--- BEGIN ---
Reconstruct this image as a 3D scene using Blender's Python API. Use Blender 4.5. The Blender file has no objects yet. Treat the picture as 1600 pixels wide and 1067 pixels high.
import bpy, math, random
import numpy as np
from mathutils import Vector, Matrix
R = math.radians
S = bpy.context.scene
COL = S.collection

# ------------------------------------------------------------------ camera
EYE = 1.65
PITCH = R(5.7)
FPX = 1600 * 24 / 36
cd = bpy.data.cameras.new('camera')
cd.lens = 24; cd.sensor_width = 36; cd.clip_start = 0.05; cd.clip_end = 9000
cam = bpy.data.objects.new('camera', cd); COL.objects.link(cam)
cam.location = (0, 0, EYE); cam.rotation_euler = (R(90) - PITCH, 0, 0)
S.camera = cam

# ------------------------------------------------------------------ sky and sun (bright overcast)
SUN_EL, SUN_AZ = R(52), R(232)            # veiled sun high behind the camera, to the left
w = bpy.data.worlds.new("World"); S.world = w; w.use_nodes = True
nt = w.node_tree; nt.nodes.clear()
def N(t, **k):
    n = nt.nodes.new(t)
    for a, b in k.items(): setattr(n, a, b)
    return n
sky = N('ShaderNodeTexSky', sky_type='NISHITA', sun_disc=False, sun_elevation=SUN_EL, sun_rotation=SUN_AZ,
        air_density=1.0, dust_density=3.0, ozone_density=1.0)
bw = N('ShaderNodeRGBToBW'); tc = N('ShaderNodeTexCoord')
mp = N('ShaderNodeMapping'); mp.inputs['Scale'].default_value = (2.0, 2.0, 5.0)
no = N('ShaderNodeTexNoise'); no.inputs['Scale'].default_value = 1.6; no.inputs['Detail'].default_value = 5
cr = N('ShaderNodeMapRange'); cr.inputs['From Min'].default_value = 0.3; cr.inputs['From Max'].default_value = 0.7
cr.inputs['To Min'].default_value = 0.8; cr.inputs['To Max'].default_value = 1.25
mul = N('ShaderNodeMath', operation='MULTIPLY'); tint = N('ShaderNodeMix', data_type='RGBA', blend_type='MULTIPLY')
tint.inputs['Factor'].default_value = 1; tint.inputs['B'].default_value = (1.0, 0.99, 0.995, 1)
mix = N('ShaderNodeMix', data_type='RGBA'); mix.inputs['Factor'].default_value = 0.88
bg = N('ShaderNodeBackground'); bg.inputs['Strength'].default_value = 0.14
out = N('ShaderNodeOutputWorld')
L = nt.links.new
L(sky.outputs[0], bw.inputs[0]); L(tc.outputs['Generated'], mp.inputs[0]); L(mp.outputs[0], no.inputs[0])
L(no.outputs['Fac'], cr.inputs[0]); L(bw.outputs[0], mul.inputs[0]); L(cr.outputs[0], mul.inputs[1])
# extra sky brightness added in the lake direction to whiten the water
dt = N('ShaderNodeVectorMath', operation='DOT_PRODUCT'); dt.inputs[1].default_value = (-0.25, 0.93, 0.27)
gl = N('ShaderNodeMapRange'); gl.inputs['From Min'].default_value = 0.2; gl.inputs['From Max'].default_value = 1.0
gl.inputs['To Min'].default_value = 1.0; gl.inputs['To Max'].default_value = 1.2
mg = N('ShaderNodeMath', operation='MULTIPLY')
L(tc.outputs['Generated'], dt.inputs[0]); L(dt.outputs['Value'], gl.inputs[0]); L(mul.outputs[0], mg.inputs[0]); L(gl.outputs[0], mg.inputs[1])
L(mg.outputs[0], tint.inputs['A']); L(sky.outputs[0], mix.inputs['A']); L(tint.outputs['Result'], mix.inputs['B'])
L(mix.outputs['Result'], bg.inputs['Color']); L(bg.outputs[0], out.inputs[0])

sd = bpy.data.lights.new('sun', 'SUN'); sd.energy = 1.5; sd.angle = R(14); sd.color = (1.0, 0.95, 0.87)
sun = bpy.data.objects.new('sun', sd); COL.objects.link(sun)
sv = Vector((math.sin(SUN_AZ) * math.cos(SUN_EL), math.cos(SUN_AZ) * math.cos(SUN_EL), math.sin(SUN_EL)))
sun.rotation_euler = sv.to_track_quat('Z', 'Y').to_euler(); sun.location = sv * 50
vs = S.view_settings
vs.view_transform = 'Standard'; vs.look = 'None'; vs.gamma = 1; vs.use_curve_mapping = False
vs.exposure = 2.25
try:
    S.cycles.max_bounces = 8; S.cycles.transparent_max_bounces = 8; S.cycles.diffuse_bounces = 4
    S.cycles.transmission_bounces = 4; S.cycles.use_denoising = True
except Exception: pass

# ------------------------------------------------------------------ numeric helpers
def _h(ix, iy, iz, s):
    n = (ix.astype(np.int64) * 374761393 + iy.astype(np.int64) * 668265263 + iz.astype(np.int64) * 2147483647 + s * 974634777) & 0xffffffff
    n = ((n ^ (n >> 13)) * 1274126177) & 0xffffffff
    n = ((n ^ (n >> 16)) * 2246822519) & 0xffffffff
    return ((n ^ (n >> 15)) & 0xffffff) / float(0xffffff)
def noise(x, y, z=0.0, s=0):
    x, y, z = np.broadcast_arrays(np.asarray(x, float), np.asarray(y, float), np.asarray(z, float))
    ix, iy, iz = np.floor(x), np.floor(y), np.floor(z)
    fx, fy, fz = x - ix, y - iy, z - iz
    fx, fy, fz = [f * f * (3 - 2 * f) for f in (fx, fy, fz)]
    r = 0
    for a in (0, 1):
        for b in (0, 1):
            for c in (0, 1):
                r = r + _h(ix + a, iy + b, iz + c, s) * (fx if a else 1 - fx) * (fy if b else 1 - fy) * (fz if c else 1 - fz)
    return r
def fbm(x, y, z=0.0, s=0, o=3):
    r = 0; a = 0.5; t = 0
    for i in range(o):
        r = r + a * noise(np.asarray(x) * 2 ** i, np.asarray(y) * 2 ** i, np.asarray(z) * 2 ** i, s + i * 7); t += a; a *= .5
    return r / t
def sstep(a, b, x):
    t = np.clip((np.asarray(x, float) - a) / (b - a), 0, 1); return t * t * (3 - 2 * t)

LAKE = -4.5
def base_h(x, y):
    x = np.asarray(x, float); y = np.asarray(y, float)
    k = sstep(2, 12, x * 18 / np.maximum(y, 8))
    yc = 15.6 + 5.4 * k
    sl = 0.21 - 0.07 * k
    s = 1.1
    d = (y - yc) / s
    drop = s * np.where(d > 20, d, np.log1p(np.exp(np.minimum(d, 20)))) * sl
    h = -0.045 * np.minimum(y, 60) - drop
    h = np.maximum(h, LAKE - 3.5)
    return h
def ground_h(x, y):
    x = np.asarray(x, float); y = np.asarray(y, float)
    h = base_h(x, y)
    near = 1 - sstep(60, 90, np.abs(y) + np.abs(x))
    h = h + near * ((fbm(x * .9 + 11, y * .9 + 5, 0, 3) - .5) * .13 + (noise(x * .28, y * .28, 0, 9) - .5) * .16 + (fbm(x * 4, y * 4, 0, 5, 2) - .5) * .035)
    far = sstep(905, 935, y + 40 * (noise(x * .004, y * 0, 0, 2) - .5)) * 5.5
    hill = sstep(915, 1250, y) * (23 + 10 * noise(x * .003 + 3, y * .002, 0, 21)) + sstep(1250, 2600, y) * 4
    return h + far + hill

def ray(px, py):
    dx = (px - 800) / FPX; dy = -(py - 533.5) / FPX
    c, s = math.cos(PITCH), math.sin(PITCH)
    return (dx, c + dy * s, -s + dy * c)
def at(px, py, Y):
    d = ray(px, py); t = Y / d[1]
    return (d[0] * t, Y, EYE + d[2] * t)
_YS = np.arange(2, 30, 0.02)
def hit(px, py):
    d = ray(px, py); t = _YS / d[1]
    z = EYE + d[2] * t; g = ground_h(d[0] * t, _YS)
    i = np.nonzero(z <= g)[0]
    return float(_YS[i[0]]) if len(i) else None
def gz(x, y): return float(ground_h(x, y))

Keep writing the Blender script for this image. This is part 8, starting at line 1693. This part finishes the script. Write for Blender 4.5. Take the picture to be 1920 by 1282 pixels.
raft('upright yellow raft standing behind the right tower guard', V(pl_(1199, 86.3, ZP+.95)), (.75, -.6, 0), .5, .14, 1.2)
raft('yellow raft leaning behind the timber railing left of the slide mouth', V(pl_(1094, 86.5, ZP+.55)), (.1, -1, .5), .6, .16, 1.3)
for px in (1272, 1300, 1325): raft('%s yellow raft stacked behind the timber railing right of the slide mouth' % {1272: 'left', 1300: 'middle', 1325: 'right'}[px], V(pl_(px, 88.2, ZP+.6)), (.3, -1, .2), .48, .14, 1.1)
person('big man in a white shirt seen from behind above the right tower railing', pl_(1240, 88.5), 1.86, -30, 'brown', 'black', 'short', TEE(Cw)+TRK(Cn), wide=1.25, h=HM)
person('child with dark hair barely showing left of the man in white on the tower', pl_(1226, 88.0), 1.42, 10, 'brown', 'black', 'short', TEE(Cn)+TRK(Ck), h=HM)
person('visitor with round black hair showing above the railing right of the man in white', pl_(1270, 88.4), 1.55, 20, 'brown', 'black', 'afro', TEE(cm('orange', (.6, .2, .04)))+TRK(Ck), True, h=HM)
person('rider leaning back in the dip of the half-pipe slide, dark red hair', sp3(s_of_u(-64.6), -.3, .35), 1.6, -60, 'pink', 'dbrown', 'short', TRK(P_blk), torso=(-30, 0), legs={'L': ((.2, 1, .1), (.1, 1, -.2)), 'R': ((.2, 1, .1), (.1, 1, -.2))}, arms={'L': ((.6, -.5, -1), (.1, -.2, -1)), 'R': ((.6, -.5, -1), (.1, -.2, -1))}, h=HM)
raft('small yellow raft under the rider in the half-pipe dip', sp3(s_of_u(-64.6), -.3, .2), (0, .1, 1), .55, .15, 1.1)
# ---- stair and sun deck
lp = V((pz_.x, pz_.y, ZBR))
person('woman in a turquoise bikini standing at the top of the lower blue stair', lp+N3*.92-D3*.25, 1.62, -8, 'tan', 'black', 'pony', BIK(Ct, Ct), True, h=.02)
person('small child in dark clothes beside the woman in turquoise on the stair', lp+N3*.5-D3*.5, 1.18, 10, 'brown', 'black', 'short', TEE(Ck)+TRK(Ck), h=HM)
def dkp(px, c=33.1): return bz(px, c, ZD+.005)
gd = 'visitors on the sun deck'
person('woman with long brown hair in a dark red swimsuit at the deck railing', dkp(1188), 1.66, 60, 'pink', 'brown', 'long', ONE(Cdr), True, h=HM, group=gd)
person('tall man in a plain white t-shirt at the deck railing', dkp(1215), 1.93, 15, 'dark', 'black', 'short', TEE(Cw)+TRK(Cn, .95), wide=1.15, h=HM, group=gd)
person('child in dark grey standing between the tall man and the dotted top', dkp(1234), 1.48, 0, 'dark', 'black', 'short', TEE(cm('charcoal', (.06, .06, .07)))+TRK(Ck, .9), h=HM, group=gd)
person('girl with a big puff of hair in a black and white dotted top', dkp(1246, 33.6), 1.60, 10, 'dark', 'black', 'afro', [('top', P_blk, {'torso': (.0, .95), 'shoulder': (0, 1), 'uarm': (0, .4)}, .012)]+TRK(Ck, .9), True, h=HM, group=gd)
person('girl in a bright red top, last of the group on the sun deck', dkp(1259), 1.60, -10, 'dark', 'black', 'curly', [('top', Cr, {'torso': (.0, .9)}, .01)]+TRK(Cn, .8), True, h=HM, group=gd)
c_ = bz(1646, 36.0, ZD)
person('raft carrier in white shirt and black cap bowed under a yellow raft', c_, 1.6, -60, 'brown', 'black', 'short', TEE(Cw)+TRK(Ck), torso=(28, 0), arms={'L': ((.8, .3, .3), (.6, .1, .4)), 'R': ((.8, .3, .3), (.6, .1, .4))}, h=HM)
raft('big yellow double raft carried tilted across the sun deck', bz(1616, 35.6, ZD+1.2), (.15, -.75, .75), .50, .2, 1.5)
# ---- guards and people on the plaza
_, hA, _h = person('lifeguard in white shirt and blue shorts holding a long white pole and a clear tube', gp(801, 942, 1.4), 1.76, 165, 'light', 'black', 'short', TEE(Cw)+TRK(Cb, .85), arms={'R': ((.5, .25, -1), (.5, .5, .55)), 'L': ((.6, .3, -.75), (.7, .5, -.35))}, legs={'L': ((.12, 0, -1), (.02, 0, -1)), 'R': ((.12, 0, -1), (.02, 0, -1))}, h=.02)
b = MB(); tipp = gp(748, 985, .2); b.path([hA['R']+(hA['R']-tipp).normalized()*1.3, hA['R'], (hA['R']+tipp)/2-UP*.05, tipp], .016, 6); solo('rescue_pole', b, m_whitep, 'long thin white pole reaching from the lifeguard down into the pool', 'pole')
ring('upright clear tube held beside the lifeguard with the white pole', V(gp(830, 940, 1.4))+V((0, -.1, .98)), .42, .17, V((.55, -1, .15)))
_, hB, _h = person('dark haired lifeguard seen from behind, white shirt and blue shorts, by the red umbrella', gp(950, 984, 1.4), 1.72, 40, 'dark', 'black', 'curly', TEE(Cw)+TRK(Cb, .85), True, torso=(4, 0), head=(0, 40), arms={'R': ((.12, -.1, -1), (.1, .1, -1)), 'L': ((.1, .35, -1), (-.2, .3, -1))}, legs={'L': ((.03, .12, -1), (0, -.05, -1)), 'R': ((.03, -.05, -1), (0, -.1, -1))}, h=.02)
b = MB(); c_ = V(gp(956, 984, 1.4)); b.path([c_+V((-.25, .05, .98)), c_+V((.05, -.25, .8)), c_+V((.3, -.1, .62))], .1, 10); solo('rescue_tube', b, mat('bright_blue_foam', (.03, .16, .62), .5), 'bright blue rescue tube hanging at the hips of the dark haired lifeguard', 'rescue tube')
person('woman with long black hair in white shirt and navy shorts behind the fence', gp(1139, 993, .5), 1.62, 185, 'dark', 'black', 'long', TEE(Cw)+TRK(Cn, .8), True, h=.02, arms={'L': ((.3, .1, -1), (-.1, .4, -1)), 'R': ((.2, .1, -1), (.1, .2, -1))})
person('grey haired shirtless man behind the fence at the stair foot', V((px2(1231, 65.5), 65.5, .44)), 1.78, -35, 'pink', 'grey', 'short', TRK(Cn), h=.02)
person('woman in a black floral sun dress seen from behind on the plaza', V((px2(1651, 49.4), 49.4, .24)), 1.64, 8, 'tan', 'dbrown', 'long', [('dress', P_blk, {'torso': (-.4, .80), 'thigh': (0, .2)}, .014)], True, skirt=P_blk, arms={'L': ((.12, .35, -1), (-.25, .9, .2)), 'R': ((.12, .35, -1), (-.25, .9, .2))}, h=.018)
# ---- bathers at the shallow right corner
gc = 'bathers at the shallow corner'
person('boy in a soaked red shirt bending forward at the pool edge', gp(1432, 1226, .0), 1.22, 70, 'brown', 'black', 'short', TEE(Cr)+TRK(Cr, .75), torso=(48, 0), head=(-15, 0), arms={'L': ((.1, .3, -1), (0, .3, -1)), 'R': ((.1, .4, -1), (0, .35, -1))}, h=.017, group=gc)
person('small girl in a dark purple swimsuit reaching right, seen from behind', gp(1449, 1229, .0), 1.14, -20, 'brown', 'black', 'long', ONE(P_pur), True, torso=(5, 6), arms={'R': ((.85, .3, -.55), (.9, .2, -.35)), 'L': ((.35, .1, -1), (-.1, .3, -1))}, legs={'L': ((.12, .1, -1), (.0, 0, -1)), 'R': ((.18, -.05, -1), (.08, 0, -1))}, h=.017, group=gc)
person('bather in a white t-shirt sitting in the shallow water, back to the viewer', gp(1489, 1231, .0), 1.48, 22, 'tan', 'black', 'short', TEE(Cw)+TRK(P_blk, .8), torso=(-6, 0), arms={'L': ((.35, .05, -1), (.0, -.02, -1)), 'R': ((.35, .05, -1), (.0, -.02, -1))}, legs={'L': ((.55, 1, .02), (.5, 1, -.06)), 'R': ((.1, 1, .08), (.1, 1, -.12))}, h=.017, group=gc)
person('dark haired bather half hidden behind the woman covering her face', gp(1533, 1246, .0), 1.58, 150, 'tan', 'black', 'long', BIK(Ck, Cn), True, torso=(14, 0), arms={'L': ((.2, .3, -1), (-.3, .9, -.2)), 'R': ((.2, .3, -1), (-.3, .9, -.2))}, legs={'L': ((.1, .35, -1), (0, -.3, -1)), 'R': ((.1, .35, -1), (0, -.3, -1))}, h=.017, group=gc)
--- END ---
▶ [Written instruction]:
Pick out every line with the string "Blender" and copy it.

▶ [Expected answer]:
Reconstruct this image as a 3D scene using Blender's Python API. Use Blender 4.5. The Blender file has no objects yet. Treat the picture as 1600 pixels wide and 1067 pixels high.
Keep writing the Blender script for this image. This is part 8, starting at line 1693. This part finishes the script. Write for Blender 4.5. Take the picture to be 1920 by 1282 pixels.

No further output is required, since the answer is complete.